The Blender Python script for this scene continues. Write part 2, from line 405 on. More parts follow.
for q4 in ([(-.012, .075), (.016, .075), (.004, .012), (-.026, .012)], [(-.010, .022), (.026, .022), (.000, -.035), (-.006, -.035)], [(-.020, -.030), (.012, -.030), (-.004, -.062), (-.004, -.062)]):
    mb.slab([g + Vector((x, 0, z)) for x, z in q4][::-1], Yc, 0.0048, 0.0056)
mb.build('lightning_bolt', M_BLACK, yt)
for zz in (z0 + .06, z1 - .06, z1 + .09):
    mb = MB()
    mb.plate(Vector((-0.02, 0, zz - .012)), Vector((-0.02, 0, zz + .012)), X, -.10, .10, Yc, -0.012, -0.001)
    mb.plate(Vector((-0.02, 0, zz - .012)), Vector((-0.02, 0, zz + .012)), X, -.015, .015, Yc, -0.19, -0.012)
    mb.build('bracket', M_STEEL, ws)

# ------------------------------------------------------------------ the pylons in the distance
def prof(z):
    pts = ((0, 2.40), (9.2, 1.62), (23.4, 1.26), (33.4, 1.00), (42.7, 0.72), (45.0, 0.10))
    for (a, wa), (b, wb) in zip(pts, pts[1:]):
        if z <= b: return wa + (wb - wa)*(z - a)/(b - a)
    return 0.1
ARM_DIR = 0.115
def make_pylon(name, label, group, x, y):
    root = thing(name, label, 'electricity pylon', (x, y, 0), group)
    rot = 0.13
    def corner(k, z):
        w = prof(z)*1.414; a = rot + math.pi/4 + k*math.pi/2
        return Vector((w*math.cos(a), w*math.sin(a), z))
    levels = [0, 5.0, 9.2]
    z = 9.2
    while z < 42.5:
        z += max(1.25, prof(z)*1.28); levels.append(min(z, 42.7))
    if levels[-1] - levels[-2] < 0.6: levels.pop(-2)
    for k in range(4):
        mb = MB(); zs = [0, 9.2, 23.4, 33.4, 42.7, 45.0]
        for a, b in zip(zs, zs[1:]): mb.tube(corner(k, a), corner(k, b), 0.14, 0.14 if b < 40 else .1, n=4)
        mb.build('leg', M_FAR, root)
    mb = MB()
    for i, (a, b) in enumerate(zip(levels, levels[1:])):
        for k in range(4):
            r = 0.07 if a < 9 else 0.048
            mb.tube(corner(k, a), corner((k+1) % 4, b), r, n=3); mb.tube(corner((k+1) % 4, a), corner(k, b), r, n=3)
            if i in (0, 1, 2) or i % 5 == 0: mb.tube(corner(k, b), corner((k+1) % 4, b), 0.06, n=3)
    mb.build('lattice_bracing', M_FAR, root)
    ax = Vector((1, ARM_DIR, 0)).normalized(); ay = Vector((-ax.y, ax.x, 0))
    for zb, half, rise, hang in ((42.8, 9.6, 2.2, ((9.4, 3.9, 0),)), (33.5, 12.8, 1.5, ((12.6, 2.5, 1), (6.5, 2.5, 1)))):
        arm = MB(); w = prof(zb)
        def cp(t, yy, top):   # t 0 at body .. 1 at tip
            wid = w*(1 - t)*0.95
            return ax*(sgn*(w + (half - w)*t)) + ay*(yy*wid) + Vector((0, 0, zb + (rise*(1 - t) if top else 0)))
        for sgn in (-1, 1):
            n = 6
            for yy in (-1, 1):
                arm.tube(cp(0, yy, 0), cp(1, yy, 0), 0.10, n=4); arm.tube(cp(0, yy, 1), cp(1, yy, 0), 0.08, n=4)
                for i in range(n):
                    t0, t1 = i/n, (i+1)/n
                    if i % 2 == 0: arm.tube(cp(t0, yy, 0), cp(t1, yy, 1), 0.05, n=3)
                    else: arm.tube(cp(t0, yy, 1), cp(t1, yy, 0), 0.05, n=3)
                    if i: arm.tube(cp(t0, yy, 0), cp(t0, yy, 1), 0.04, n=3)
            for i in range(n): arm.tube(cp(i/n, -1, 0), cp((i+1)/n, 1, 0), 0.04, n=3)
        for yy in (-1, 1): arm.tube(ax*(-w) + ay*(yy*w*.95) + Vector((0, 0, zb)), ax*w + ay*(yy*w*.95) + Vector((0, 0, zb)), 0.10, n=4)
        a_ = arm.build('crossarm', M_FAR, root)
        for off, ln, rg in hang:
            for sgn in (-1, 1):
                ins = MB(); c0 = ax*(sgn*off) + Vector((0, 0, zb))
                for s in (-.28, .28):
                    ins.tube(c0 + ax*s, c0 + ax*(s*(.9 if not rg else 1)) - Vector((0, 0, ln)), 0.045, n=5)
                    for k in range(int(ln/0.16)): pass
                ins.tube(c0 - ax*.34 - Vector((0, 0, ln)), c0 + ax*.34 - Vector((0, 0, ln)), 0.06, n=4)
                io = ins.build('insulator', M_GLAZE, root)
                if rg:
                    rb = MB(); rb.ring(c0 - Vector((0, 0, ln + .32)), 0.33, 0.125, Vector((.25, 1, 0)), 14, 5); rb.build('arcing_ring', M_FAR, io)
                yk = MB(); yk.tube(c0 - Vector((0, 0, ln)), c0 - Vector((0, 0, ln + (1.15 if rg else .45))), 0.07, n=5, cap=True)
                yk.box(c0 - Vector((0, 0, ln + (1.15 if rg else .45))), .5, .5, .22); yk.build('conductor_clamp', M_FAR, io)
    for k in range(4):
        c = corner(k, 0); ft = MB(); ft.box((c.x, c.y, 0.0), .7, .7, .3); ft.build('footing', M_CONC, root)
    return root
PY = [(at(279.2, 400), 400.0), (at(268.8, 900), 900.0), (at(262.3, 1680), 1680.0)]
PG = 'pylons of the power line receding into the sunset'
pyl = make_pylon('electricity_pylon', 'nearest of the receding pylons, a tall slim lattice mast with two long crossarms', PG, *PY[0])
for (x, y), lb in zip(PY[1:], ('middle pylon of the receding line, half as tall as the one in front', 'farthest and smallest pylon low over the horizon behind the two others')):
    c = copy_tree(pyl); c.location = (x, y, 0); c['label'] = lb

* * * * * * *

Write the data back out verbatim.

The Blender Python script for this scene continues. Write part 2, from line 405 on. More parts follow.
for q4 in ([(-.012, .075), (.016, .075), (.004, .012), (-.026, .012)], [(-.010, .022), (.026, .022), (.000, -.035), (-.006, -.035)], [(-.020, -.030), (.012, -.030), (-.004, -.062), (-.004, -.062)]):
    mb.slab([g + Vector((x, 0, z)) for x, z in q4][::-1], Yc, 0.0048, 0.0056)
mb.build('lightning_bolt', M_BLACK, yt)
for zz in (z0 + .06, z1 - .06, z1 + .09):
    mb = MB()
    mb.plate(Vector((-0.02, 0, zz - .012)), Vector((-0.02, 0, zz + .012)), X, -.10, .10, Yc, -0.012, -0.001)
    mb.plate(Vector((-0.02, 0, zz - .012)), Vector((-0.02, 0, zz + .012)), X, -.015, .015, Yc, -0.19, -0.012)
    mb.build('bracket', M_STEEL, ws)

# ------------------------------------------------------------------ the pylons in the distance
def prof(z):
    pts = ((0, 2.40), (9.2, 1.62), (23.4, 1.26), (33.4, 1.00), (42.7, 0.72), (45.0, 0.10))
    for (a, wa), (b, wb) in zip(pts, pts[1:]):
        if z <= b: return wa + (wb - wa)*(z - a)/(b - a)
    return 0.1
ARM_DIR = 0.115
def make_pylon(name, label, group, x, y):
    root = thing(name, label, 'electricity pylon', (x, y, 0), group)
    rot = 0.13
    def corner(k, z):
        w = prof(z)*1.414; a = rot + math.pi/4 + k*math.pi/2
        return Vector((w*math.cos(a), w*math.sin(a), z))
    levels = [0, 5.0, 9.2]
    z = 9.2
    while z < 42.5:
        z += max(1.25, prof(z)*1.28); levels.append(min(z, 42.7))
    if levels[-1] - levels[-2] < 0.6: levels.pop(-2)
    for k in range(4):
        mb = MB(); zs = [0, 9.2, 23.4, 33.4, 42.7, 45.0]
        for a, b in zip(zs, zs[1:]): mb.tube(corner(k, a), corner(k, b), 0.14, 0.14 if b < 40 else .1, n=4)
        mb.build('leg', M_FAR, root)
    mb = MB()
    for i, (a, b) in enumerate(zip(levels, levels[1:])):
        for k in range(4):
            r = 0.07 if a < 9 else 0.048
            mb.tube(corner(k, a), corner((k+1) % 4, b), r, n=3); mb.tube(corner((k+1) % 4, a), corner(k, b), r, n=3)
            if i in (0, 1, 2) or i % 5 == 0: mb.tube(corner(k, b), corner((k+1) % 4, b), 0.06, n=3)
    mb.build('lattice_bracing', M_FAR, root)
    ax = Vector((1, ARM_DIR, 0)).normalized(); ay = Vector((-ax.y, ax.x, 0))
    for zb, half, rise, hang in ((42.8, 9.6, 2.2, ((9.4, 3.9, 0),)), (33.5, 12.8, 1.5, ((12.6, 2.5, 1), (6.5, 2.5, 1)))):
        arm = MB(); w = prof(zb)
        def cp(t, yy, top):   # t 0 at body .. 1 at tip
            wid = w*(1 - t)*0.95
            return ax*(sgn*(w + (half - w)*t)) + ay*(yy*wid) + Vector((0, 0, zb + (rise*(1 - t) if top else 0)))
        for sgn in (-1, 1):
            n = 6
            for yy in (-1, 1):
                arm.tube(cp(0, yy, 0), cp(1, yy, 0), 0.10, n=4); arm.tube(cp(0, yy, 1), cp(1, yy, 0), 0.08, n=4)
                for i in range(n):
                    t0, t1 = i/n, (i+1)/n
                    if i % 2 == 0: arm.tube(cp(t0, yy, 0), cp(t1, yy, 1), 0.05, n=3)
                    else: arm.tube(cp(t0, yy, 1), cp(t1, yy, 0), 0.05, n=3)
                    if i: arm.tube(cp(t0, yy, 0), cp(t0, yy, 1), 0.04, n=3)
            for i in range(n): arm.tube(cp(i/n, -1, 0), cp((i+1)/n, 1, 0), 0.04, n=3)
        for yy in (-1, 1): arm.tube(ax*(-w) + ay*(yy*w*.95) + Vector((0, 0, zb)), ax*w + ay*(yy*w*.95) + Vector((0, 0, zb)), 0.10, n=4)
        a_ = arm.build('crossarm', M_FAR, root)
        for off, ln, rg in hang:
            for sgn in (-1, 1):
                ins = MB(); c0 = ax*(sgn*off) + Vector((0, 0, zb))
                for s in (-.28, .28):
                    ins.tube(c0 + ax*s, c0 + ax*(s*(.9 if not rg else 1)) - Vector((0, 0, ln)), 0.045, n=5)
                    for k in range(int(ln/0.16)): pass
                ins.tube(c0 - ax*.34 - Vector((0, 0, ln)), c0 + ax*.34 - Vector((0, 0, ln)), 0.06, n=4)
                io = ins.build('insulator', M_GLAZE, root)
                if rg:
                    rb = MB(); rb.ring(c0 - Vector((0, 0, ln + .32)), 0.33, 0.125, Vector((.25, 1, 0)), 14, 5); rb.build('arcing_ring', M_FAR, io)
                yk = MB(); yk.tube(c0 - Vector((0, 0, ln)), c0 - Vector((0, 0, ln + (1.15 if rg else .45))), 0.07, n=5, cap=True)
                yk.box(c0 - Vector((0, 0, ln + (1.15 if rg else .45))), .5, .5, .22); yk.build('conductor_clamp', M_FAR, io)
    for k in range(4):
        c = corner(k, 0); ft = MB(); ft.box((c.x, c.y, 0.0), .7, .7, .3); ft.build('footing', M_CONC, root)
    return root
PY = [(at(279.2, 400), 400.0), (at(268.8, 900), 900.0), (at(262.3, 1680), 1680.0)]
PG = 'pylons of the power line receding into the sunset'
pyl = make_pylon('electricity_pylon', 'nearest of the receding pylons, a tall slim lattice mast with two long crossarms', PG, *PY[0])
for (x, y), lb in zip(PY[1:], ('middle pylon of the receding line, half as tall as the one in front', 'farthest and smallest pylon low over the horizon behind the two others')):
    c = copy_tree(pyl); c.location = (x, y, 0); c['label'] = lb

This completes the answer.